EXERCISE DESCRIPTION
Which lines of the records contain "Blender"? Collect every one of them.

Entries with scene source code
****************

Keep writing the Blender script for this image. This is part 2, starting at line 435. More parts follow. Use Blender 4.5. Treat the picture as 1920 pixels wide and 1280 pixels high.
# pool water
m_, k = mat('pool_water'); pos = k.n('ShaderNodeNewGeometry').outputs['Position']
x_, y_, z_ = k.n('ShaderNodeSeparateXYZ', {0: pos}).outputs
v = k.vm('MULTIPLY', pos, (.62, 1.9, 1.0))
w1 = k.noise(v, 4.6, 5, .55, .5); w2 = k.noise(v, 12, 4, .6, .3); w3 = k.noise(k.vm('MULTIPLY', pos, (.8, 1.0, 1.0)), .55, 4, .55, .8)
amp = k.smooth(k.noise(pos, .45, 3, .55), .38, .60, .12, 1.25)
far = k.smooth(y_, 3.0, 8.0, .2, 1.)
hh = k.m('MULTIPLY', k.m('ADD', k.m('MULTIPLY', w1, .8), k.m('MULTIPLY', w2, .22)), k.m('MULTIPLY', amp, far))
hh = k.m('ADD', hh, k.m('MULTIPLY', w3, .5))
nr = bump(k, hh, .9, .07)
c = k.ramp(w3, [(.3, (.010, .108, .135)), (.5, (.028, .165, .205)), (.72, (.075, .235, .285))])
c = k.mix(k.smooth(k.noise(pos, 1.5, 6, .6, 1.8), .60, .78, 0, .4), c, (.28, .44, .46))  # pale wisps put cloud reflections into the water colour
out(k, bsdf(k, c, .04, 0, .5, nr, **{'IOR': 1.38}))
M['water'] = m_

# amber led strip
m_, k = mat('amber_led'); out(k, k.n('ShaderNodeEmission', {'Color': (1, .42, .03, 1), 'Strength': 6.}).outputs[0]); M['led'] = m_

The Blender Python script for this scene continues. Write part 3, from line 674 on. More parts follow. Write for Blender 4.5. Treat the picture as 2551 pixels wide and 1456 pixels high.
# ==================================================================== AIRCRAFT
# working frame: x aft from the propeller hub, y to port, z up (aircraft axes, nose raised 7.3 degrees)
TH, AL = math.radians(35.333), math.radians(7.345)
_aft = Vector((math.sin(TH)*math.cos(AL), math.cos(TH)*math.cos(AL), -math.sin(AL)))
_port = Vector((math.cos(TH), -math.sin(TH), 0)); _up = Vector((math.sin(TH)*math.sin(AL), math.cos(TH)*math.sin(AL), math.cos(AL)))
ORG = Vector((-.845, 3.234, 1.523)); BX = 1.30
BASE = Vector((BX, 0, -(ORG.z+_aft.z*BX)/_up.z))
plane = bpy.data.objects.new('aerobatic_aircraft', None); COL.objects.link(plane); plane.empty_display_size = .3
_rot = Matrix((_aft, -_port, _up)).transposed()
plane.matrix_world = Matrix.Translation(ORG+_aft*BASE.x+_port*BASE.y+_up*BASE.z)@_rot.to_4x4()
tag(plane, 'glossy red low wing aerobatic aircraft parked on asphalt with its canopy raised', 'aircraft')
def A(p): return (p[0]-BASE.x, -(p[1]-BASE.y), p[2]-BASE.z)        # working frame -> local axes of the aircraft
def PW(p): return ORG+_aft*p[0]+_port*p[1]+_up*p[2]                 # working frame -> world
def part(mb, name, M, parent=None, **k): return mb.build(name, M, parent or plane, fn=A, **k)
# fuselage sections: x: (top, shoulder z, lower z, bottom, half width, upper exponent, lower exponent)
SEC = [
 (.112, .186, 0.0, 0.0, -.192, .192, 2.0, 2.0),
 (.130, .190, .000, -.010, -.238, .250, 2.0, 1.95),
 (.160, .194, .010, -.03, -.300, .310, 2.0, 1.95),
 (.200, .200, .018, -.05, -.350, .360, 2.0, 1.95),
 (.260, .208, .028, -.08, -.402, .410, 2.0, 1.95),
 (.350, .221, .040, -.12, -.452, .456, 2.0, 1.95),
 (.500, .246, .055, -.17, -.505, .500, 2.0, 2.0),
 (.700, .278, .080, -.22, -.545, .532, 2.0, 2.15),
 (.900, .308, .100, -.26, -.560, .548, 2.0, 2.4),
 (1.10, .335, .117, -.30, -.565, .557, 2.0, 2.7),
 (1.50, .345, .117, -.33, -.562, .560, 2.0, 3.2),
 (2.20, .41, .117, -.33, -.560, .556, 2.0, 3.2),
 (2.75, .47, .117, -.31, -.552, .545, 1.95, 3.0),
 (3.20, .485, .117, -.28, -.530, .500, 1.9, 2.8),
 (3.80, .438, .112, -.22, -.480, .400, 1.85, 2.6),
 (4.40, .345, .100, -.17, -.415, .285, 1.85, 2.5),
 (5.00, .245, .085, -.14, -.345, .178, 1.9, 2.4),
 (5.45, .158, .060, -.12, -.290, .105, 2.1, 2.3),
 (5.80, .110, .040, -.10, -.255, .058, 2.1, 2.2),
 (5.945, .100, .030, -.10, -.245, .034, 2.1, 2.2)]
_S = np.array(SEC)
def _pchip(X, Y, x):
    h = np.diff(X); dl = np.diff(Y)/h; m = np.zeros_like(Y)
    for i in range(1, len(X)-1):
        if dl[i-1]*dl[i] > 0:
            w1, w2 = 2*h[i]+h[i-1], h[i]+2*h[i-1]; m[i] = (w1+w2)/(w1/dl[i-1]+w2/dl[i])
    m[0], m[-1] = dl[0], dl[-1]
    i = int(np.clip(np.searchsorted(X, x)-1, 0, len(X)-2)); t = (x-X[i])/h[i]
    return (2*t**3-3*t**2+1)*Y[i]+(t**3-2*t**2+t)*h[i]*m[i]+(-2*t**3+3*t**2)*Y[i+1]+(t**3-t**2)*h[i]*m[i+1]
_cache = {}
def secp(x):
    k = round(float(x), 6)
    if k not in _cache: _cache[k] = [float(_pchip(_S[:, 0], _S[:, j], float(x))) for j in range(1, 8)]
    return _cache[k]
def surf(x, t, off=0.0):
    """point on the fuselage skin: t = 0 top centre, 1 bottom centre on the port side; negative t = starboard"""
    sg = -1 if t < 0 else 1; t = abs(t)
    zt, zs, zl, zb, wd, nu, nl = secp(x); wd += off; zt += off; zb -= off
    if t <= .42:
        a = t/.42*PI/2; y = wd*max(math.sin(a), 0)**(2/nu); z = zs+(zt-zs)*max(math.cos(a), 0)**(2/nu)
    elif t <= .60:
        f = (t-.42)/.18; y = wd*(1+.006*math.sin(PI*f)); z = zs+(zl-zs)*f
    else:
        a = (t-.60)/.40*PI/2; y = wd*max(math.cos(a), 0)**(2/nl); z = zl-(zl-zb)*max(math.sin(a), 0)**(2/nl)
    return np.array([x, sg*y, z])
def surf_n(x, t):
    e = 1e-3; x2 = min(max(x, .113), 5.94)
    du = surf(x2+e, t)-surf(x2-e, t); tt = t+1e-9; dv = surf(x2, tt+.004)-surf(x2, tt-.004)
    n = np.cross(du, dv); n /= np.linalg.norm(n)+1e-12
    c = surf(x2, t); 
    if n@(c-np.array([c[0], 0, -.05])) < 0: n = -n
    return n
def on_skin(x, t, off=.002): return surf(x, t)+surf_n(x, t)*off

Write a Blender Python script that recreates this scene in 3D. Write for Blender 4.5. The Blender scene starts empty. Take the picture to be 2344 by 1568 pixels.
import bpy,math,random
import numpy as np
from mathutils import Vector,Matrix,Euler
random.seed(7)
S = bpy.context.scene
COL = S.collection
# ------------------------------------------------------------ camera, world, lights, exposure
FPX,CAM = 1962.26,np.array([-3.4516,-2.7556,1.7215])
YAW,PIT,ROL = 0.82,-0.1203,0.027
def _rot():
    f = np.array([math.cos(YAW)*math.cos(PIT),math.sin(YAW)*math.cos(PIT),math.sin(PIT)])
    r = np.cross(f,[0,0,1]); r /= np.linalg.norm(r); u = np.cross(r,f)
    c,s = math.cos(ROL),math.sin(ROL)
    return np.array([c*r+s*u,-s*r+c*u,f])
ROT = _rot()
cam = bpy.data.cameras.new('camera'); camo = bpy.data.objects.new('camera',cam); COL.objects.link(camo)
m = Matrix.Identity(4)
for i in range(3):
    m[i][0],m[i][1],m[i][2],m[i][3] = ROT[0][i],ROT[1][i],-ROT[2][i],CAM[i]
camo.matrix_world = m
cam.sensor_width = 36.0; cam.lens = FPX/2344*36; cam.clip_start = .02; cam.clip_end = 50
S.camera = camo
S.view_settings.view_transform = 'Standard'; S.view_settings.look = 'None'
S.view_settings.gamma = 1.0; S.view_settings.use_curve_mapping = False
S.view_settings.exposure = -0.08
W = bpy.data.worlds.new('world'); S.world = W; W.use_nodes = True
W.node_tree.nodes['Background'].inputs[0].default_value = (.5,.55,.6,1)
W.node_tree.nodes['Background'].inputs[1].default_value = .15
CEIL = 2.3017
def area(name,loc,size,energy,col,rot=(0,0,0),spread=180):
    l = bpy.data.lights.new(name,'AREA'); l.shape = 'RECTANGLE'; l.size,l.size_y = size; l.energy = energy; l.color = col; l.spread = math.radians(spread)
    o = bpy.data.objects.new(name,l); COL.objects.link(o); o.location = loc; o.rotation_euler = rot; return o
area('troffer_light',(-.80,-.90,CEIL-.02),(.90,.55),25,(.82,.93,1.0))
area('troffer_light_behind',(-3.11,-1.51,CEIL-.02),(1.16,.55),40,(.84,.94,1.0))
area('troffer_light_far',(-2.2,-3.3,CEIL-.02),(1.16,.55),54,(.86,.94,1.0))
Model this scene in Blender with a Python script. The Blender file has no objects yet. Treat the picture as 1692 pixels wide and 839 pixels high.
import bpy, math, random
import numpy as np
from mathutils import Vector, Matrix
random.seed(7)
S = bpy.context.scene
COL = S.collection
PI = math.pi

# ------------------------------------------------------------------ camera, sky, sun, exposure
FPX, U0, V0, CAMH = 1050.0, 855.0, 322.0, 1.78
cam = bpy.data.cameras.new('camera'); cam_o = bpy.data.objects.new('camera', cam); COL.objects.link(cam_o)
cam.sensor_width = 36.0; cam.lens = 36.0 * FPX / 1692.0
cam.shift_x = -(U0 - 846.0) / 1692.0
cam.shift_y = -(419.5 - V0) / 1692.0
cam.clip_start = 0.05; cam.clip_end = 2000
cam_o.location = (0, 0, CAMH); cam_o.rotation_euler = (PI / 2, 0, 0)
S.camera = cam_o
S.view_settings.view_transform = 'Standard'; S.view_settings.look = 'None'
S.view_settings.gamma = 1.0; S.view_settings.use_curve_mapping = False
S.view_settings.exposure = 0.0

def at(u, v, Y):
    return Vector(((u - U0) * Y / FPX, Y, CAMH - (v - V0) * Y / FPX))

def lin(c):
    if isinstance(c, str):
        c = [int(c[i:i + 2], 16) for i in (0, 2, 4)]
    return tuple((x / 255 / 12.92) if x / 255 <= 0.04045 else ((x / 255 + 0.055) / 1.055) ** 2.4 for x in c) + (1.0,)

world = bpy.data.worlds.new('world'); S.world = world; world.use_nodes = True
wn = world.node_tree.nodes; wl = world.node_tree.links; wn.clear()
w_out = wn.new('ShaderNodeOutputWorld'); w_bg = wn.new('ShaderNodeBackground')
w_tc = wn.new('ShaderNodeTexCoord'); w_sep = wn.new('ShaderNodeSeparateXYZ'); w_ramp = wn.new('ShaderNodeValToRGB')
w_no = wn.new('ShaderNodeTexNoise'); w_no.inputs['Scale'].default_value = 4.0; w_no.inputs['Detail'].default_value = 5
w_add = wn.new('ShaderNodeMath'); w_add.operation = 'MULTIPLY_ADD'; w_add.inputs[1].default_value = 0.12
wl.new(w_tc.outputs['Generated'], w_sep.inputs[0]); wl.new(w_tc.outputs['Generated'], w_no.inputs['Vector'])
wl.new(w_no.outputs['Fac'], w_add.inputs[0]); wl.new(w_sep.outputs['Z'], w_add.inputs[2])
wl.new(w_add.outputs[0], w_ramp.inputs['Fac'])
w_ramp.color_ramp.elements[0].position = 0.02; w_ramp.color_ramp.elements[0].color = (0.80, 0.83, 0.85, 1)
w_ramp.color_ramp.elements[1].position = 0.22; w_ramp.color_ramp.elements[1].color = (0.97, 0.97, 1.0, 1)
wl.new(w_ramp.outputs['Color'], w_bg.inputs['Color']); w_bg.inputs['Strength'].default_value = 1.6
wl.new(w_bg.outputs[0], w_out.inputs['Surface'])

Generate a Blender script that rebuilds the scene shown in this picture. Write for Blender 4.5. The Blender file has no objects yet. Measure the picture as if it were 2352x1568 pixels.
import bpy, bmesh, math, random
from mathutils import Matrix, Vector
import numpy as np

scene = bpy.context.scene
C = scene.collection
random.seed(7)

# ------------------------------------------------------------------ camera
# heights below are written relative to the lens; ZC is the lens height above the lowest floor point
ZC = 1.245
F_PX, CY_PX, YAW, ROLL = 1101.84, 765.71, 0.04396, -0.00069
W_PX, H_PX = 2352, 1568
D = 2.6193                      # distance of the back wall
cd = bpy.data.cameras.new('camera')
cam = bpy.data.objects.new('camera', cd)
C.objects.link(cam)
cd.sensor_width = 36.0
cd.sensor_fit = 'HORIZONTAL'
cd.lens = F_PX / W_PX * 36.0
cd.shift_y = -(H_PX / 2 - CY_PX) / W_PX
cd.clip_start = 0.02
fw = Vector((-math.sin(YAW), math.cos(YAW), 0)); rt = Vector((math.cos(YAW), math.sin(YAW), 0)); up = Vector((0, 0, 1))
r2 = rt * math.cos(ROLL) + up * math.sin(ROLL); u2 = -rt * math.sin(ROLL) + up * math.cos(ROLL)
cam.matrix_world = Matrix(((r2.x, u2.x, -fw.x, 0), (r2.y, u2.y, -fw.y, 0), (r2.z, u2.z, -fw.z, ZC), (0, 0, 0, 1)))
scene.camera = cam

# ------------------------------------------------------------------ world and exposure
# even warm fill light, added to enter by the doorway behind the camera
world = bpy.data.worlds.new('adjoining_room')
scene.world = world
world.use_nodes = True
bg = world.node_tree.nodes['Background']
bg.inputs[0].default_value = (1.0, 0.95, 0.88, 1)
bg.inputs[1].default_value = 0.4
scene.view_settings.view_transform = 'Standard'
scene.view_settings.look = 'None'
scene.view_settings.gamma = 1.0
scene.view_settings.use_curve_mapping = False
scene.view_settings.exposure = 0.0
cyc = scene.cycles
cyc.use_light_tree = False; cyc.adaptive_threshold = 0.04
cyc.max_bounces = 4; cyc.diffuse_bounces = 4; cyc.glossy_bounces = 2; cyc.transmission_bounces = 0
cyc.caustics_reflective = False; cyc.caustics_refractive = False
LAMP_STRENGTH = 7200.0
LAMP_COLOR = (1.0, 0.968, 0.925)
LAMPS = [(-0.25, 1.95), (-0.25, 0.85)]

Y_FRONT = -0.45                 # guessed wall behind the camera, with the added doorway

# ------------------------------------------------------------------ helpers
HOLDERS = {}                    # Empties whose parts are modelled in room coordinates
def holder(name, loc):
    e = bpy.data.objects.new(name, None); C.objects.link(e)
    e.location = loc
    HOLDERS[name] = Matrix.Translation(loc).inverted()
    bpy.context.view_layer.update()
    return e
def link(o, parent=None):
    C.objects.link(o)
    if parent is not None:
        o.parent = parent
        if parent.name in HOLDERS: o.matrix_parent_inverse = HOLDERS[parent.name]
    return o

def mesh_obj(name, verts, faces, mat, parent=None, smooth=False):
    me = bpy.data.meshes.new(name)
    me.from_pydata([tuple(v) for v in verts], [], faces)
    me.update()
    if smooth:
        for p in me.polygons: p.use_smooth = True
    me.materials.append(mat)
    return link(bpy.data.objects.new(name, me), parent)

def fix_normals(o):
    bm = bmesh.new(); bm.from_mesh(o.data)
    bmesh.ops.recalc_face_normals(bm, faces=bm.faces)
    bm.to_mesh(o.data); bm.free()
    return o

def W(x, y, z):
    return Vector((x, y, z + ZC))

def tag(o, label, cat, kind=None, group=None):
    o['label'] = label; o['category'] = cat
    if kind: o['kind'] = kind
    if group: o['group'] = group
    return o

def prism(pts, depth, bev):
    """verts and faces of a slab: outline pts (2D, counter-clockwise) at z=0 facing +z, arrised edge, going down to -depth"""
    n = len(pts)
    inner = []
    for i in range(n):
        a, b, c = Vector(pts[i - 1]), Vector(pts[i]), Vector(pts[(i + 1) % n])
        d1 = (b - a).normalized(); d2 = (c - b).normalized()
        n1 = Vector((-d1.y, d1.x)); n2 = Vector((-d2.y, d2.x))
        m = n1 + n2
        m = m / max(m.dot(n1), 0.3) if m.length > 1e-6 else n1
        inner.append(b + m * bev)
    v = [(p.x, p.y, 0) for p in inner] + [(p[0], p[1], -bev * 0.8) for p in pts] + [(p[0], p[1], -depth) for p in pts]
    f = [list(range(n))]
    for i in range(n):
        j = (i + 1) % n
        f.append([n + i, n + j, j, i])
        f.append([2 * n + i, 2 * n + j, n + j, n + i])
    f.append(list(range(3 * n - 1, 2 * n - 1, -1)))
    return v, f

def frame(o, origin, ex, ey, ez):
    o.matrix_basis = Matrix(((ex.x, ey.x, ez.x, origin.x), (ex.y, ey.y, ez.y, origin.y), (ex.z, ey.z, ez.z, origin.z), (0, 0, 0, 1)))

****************

EXERCISE ANSWER
Keep writing the Blender script for this image. This is part 2, starting at line 435. More parts follow. Use Blender 4.5. Treat the picture as 1920 pixels wide and 1280 pixels high.
The Blender Python script for this scene continues. Write part 3, from line 674 on. More parts follow. Write for Blender 4.5. Treat the picture as 2551 pixels wide and 1456 pixels high.
Write a Blender Python script that recreates this scene in 3D. Write for Blender 4.5. The Blender scene starts empty. Take the picture to be 2344 by 1568 pixels.
Model this scene in Blender with a Python script. The Blender file has no objects yet. Treat the picture as 1692 pixels wide and 839 pixels high.
Generate a Blender script that rebuilds the scene shown in this picture. Write for Blender 4.5. The Blender file has no objects yet. Measure the picture as if it were 2352x1568 pixels.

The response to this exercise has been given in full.